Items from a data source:
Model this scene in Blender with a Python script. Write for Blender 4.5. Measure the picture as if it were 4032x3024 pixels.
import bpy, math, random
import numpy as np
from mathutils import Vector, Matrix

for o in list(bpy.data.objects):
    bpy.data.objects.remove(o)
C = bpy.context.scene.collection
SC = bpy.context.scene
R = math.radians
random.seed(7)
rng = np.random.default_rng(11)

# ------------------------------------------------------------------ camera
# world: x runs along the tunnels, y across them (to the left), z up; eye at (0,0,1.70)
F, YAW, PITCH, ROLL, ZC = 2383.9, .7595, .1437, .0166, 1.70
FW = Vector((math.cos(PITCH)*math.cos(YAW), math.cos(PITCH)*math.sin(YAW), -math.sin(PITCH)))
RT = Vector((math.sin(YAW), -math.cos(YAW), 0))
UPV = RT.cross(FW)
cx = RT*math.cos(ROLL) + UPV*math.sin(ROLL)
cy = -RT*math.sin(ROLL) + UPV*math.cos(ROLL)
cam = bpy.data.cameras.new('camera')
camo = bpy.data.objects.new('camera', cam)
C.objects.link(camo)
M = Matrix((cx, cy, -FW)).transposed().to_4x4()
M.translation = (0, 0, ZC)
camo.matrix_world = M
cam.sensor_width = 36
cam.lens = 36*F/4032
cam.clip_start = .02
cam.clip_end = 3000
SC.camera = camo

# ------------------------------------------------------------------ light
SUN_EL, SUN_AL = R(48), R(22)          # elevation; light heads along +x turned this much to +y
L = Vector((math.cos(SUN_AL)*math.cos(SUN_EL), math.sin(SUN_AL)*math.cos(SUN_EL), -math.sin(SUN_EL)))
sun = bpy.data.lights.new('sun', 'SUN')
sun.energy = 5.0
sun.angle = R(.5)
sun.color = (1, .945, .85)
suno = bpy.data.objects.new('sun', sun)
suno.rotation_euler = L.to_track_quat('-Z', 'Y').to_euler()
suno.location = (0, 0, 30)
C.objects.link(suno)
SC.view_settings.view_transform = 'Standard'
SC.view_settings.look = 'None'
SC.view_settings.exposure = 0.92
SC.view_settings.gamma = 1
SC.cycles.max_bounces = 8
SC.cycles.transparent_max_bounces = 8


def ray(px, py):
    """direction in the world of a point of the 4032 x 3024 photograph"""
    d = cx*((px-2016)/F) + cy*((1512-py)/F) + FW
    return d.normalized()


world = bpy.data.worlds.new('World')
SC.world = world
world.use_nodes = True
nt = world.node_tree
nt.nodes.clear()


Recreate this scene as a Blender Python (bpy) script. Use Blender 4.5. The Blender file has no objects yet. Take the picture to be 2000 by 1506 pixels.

Task instructions:
Take the lines from the start of the records through the line holding "SC.cycles.transparent_max_bounces = 8", both included, and please print them exactly, with nothing else.

Response to the exercise:
Model this scene in Blender with a Python script. Write for Blender 4.5. Measure the picture as if it were 4032x3024 pixels.
import bpy, math, random
import numpy as np
from mathutils import Vector, Matrix

for o in list(bpy.data.objects):
    bpy.data.objects.remove(o)
C = bpy.context.scene.collection
SC = bpy.context.scene
R = math.radians
random.seed(7)
rng = np.random.default_rng(11)

# ------------------------------------------------------------------ camera
# world: x runs along the tunnels, y across them (to the left), z up; eye at (0,0,1.70)
F, YAW, PITCH, ROLL, ZC = 2383.9, .7595, .1437, .0166, 1.70
FW = Vector((math.cos(PITCH)*math.cos(YAW), math.cos(PITCH)*math.sin(YAW), -math.sin(PITCH)))
RT = Vector((math.sin(YAW), -math.cos(YAW), 0))
UPV = RT.cross(FW)
cx = RT*math.cos(ROLL) + UPV*math.sin(ROLL)
cy = -RT*math.sin(ROLL) + UPV*math.cos(ROLL)
cam = bpy.data.cameras.new('camera')
camo = bpy.data.objects.new('camera', cam)
C.objects.link(camo)
M = Matrix((cx, cy, -FW)).transposed().to_4x4()
M.translation = (0, 0, ZC)
camo.matrix_world = M
cam.sensor_width = 36
cam.lens = 36*F/4032
cam.clip_start = .02
cam.clip_end = 3000
SC.camera = camo

# ------------------------------------------------------------------ light
SUN_EL, SUN_AL = R(48), R(22)          # elevation; light heads along +x turned this much to +y
L = Vector((math.cos(SUN_AL)*math.cos(SUN_EL), math.sin(SUN_AL)*math.cos(SUN_EL), -math.sin(SUN_EL)))
sun = bpy.data.lights.new('sun', 'SUN')
sun.energy = 5.0
sun.angle = R(.5)
sun.color = (1, .945, .85)
suno = bpy.data.objects.new('sun', sun)
suno.rotation_euler = L.to_track_quat('-Z', 'Y').to_euler()
suno.location = (0, 0, 30)
C.objects.link(suno)
SC.view_settings.view_transform = 'Standard'
SC.view_settings.look = 'None'
SC.view_settings.exposure = 0.92
SC.view_settings.gamma = 1
SC.cycles.max_bounces = 8
SC.cycles.transparent_max_bounces = 8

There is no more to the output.